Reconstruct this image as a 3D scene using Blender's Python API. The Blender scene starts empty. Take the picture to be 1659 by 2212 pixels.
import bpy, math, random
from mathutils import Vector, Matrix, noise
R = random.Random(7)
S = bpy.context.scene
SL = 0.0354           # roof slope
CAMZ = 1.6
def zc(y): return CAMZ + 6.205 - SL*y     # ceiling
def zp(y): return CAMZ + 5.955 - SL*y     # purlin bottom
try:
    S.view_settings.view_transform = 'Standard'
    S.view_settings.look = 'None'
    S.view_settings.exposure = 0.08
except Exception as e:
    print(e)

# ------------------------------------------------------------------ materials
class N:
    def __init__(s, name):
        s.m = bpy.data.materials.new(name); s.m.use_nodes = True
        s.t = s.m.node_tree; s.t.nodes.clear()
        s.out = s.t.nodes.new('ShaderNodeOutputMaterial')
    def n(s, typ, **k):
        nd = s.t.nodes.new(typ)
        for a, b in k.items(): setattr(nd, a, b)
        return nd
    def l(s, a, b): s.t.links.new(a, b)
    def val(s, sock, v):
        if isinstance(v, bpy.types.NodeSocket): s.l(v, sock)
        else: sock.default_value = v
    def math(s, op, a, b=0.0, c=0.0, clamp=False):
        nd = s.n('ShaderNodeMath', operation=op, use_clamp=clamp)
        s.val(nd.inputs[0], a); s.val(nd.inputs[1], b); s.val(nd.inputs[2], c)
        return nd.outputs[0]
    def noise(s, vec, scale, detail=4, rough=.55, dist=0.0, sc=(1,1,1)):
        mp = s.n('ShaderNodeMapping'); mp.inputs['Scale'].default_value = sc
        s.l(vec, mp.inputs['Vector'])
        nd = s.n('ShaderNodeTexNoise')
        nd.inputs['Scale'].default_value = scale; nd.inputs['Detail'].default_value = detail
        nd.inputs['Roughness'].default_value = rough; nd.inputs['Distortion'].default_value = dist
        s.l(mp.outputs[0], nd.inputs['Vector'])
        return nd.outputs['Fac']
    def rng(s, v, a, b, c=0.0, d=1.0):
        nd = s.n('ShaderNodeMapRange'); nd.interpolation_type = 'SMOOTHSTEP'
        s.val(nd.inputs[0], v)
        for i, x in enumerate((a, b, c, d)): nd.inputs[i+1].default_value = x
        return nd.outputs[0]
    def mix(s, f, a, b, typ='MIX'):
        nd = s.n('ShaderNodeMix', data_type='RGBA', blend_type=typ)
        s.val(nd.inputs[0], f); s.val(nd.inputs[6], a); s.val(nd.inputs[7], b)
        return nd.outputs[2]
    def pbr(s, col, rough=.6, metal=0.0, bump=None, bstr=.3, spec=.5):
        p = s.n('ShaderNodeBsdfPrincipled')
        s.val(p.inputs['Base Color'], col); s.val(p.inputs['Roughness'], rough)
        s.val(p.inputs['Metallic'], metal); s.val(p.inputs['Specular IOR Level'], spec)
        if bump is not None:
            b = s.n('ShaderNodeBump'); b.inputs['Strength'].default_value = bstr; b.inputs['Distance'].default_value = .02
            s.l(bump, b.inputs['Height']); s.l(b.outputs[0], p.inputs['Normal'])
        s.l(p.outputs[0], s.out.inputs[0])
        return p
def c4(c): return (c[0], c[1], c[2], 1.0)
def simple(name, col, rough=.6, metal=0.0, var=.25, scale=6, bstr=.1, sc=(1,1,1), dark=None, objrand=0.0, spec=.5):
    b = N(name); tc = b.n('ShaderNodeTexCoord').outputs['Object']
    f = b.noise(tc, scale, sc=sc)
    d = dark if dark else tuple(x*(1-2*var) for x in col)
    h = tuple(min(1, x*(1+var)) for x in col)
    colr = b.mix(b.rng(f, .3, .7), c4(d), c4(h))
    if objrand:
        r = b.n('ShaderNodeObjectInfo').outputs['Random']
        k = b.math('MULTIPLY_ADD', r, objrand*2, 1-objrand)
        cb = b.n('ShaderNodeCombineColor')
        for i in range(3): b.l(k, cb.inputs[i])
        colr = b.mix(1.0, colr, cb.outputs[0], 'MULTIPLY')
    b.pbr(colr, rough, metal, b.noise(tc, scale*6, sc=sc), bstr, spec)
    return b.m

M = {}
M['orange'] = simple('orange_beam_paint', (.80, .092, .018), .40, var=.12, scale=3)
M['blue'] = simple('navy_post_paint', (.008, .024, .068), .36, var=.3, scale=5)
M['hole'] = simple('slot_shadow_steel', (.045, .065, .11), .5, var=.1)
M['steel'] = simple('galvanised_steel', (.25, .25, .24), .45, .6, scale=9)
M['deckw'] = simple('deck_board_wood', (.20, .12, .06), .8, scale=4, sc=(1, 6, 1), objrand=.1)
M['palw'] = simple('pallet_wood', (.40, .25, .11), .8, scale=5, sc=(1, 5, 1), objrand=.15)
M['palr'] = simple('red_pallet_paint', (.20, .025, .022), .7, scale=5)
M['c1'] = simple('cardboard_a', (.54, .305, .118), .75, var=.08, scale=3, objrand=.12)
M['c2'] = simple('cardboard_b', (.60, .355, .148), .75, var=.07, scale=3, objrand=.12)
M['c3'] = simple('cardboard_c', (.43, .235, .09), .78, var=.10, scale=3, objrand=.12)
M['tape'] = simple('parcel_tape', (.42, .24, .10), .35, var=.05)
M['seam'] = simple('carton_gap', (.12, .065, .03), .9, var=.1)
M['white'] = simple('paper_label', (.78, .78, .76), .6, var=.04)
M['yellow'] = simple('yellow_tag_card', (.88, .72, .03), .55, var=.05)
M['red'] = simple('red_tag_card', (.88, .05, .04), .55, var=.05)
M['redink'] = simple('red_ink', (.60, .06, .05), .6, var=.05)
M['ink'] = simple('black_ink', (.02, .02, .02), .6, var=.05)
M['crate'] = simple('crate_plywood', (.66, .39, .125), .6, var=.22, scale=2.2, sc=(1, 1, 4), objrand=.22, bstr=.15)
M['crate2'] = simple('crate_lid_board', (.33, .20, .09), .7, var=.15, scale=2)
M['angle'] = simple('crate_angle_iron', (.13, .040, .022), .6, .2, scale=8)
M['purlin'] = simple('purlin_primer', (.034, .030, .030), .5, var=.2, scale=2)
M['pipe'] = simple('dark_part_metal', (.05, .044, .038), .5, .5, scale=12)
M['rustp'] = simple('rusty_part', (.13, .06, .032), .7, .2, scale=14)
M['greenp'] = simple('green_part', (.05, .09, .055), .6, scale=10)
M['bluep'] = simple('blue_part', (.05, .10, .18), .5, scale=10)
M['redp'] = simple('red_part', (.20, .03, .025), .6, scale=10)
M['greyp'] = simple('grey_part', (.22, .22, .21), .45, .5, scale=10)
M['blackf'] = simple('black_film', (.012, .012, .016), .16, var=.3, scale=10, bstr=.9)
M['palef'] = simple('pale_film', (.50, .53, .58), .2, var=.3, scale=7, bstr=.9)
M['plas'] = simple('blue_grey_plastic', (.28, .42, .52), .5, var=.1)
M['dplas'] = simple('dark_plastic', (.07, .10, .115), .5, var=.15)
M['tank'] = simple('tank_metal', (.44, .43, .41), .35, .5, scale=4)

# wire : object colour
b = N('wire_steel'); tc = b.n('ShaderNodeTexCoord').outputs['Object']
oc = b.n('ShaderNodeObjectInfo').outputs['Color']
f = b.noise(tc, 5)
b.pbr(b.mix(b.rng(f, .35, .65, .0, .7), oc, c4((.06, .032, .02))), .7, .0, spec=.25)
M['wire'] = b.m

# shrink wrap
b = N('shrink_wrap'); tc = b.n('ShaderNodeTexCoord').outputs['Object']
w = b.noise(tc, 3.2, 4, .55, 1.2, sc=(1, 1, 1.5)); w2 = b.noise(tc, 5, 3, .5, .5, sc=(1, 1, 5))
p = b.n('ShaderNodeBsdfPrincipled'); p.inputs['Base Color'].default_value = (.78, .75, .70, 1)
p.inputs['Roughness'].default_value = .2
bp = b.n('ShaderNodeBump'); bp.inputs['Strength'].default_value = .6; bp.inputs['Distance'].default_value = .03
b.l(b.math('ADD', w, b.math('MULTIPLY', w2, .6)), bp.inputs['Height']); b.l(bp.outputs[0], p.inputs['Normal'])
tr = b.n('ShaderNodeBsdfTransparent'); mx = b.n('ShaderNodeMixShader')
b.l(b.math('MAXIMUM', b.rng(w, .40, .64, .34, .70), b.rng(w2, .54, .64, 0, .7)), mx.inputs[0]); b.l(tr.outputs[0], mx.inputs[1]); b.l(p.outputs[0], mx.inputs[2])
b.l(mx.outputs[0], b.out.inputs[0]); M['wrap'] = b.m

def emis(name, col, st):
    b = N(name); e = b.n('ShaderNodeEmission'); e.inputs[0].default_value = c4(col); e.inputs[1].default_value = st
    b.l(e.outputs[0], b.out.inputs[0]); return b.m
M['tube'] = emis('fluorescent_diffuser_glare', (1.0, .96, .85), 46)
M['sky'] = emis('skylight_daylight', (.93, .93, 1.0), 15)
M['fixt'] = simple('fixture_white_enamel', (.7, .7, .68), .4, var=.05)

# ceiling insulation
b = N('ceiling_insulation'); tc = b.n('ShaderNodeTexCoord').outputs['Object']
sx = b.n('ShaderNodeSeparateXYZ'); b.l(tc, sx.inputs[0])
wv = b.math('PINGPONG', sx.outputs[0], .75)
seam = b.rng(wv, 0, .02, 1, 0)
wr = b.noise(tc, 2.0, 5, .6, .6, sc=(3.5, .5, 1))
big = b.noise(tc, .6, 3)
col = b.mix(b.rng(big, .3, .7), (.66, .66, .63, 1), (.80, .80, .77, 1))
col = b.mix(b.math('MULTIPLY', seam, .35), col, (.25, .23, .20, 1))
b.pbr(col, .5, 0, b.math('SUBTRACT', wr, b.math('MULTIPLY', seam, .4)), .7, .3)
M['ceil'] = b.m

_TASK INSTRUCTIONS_
Go through the listing above and list every line that has the word "scene".

_EXERCISE SOLUTION_
Reconstruct this image as a 3D scene using Blender's Python API. The Blender scene starts empty. Take the picture to be 1659 by 2212 pixels.
S = bpy.context.scene